### [EXERCISE TASK]
Reproduce exactly the section that begins at the line containing "Continue the Blender" and ends at the line containing "0.4).build('wall_body', 'wood_brown', wb)", both lines included; omit all other lines.

· · · · ·

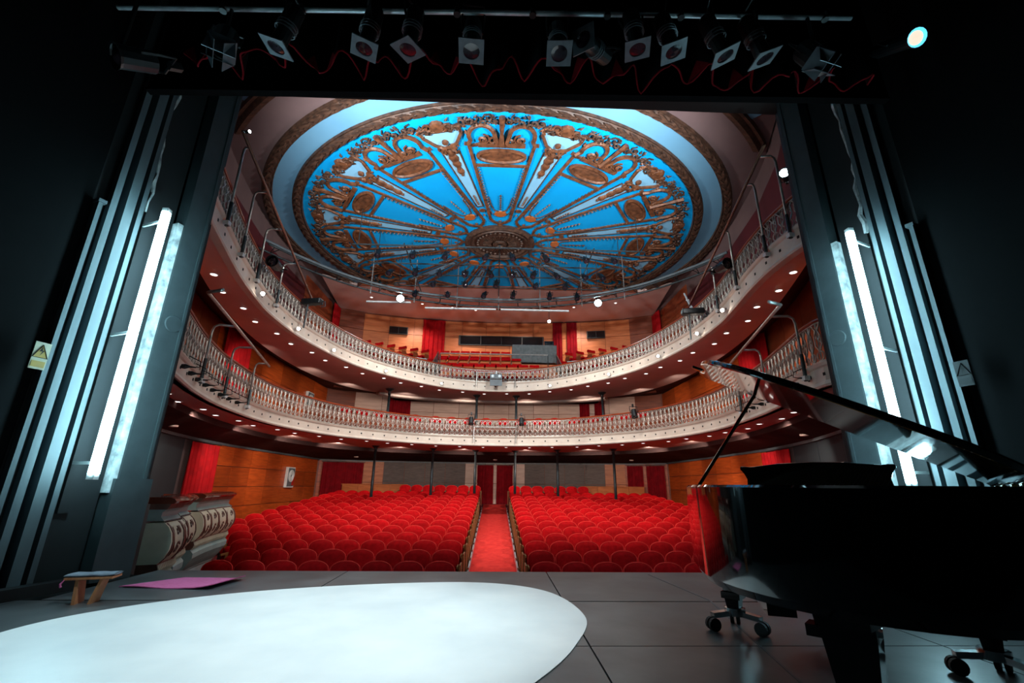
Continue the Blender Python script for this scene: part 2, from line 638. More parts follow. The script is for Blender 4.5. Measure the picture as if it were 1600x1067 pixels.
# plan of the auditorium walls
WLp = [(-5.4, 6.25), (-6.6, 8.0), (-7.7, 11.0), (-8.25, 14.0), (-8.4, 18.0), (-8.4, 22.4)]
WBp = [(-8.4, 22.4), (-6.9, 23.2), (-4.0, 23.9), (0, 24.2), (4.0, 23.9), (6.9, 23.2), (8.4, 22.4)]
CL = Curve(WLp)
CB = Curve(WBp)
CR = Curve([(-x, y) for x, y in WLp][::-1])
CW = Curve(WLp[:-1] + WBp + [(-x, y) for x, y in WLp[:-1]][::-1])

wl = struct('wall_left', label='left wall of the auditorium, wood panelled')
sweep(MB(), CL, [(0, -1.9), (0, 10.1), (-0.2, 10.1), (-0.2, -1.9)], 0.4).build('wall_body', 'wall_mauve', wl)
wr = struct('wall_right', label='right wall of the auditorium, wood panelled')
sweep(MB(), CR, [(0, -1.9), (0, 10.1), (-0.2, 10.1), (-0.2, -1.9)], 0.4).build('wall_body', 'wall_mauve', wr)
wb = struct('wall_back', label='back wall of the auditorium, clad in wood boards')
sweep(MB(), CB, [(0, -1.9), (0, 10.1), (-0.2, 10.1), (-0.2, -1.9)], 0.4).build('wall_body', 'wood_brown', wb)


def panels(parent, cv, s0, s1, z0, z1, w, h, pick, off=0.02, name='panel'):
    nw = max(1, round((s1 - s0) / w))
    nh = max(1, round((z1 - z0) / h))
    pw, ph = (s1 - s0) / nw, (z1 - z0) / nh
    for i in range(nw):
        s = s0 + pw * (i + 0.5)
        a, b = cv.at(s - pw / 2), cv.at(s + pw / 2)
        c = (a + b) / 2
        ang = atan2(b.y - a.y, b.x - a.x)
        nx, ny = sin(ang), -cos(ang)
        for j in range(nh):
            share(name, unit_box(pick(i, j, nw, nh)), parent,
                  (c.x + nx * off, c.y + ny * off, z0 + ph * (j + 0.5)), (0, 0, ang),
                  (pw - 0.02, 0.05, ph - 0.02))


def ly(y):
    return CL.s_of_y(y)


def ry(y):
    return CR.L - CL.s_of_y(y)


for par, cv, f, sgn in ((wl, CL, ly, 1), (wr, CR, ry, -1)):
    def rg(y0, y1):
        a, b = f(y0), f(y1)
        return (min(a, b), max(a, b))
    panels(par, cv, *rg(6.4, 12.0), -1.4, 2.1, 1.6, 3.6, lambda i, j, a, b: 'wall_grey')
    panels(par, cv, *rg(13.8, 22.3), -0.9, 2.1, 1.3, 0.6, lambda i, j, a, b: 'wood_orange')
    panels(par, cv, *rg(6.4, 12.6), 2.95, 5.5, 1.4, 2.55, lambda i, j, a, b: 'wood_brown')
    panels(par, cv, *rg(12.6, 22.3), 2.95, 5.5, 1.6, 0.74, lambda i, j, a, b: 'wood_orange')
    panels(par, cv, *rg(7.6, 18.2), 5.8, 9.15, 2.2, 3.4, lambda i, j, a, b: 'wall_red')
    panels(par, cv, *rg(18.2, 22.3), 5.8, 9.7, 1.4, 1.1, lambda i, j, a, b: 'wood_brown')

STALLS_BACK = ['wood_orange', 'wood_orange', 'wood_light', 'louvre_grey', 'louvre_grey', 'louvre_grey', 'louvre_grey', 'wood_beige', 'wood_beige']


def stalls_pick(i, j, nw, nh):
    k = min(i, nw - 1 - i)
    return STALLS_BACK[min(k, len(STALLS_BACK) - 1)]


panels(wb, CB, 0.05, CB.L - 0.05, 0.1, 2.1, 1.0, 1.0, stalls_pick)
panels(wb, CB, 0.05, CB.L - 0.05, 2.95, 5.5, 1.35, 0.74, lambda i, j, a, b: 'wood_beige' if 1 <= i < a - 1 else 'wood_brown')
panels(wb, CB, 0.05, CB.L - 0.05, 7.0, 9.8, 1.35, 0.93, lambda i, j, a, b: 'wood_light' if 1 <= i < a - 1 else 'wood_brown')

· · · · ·

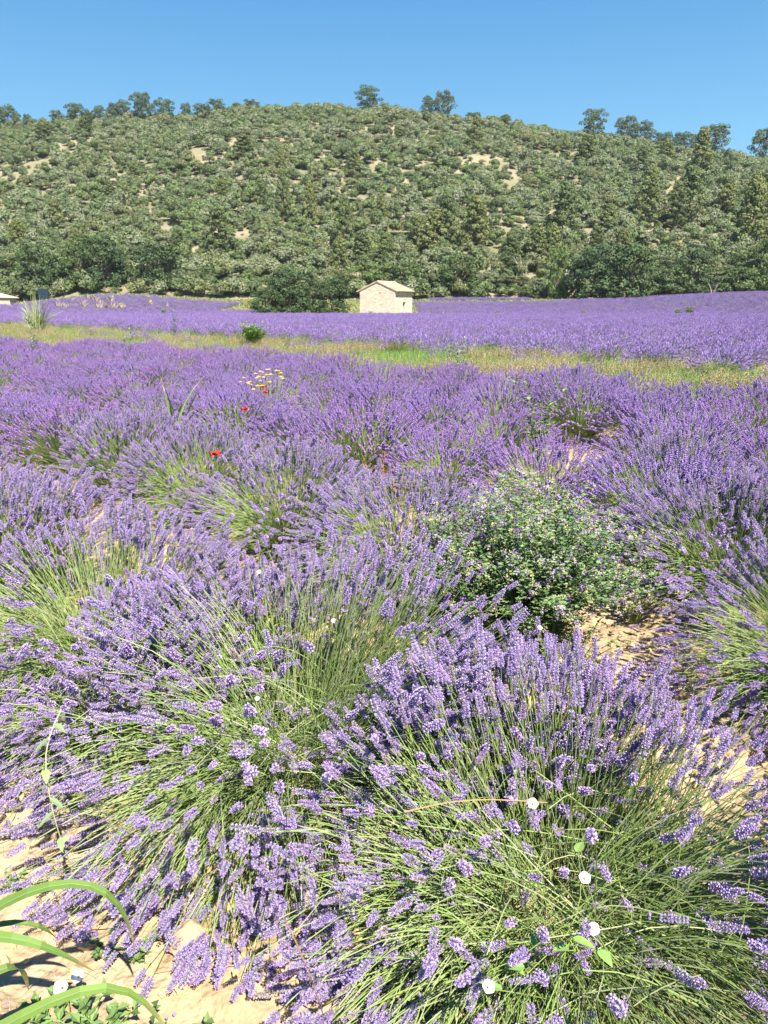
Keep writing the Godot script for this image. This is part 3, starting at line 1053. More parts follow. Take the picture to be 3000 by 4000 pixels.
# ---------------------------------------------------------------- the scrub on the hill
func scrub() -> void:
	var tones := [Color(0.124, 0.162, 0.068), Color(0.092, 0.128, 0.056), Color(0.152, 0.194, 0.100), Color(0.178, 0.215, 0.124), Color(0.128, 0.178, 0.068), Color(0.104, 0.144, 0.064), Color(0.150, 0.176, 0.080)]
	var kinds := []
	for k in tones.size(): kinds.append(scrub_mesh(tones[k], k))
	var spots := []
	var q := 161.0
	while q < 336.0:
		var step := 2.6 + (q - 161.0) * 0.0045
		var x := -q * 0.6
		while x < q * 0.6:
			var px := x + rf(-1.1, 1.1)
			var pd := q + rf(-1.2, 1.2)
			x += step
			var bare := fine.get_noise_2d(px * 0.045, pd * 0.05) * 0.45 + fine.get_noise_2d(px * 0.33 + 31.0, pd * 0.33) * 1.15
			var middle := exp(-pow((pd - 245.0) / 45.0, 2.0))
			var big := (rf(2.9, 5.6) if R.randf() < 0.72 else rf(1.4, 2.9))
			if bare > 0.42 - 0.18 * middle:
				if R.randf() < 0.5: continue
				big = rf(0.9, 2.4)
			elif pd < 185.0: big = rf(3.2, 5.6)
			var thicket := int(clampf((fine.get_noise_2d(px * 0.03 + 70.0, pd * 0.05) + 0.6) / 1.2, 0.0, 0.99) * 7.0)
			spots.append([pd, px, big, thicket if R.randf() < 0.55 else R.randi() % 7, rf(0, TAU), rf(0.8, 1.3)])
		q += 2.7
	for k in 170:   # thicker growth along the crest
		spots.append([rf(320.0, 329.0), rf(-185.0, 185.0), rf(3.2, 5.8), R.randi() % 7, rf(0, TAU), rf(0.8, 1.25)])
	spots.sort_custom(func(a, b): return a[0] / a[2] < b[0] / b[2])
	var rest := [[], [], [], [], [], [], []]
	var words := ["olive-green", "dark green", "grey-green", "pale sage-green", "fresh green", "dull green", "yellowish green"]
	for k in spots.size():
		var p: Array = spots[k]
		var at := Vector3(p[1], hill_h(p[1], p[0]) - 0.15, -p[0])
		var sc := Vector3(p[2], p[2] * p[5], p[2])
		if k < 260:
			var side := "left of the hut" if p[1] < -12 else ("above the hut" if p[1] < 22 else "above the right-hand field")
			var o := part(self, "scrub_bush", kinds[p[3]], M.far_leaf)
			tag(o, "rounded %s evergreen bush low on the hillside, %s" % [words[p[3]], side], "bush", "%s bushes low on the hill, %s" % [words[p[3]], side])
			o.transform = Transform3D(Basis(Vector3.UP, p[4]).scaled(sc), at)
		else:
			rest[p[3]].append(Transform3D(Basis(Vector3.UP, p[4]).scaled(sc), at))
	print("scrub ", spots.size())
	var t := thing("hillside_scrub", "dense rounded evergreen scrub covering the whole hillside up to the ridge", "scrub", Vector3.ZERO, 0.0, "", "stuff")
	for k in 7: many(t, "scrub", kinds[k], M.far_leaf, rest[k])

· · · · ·

### [EXPECTED OUTPUT]
Continue the Blender Python script for this scene: part 2, from line 638. More parts follow. The script is for Blender 4.5. Measure the picture as if it were 1600x1067 pixels.
# plan of the auditorium walls
WLp = [(-5.4, 6.25), (-6.6, 8.0), (-7.7, 11.0), (-8.25, 14.0), (-8.4, 18.0), (-8.4, 22.4)]
WBp = [(-8.4, 22.4), (-6.9, 23.2), (-4.0, 23.9), (0, 24.2), (4.0, 23.9), (6.9, 23.2), (8.4, 22.4)]
CL = Curve(WLp)
CB = Curve(WBp)
CR = Curve([(-x, y) for x, y in WLp][::-1])
CW = Curve(WLp[:-1] + WBp + [(-x, y) for x, y in WLp[:-1]][::-1])

wl = struct('wall_left', label='left wall of the auditorium, wood panelled')
sweep(MB(), CL, [(0, -1.9), (0, 10.1), (-0.2, 10.1), (-0.2, -1.9)], 0.4).build('wall_body', 'wall_mauve', wl)
wr = struct('wall_right', label='right wall of the auditorium, wood panelled')
sweep(MB(), CR, [(0, -1.9), (0, 10.1), (-0.2, 10.1), (-0.2, -1.9)], 0.4).build('wall_body', 'wall_mauve', wr)
wb = struct('wall_back', label='back wall of the auditorium, clad in wood boards')
sweep(MB(), CB, [(0, -1.9), (0, 10.1), (-0.2, 10.1), (-0.2, -1.9)], 0.4).build('wall_body', 'wood_brown', wb)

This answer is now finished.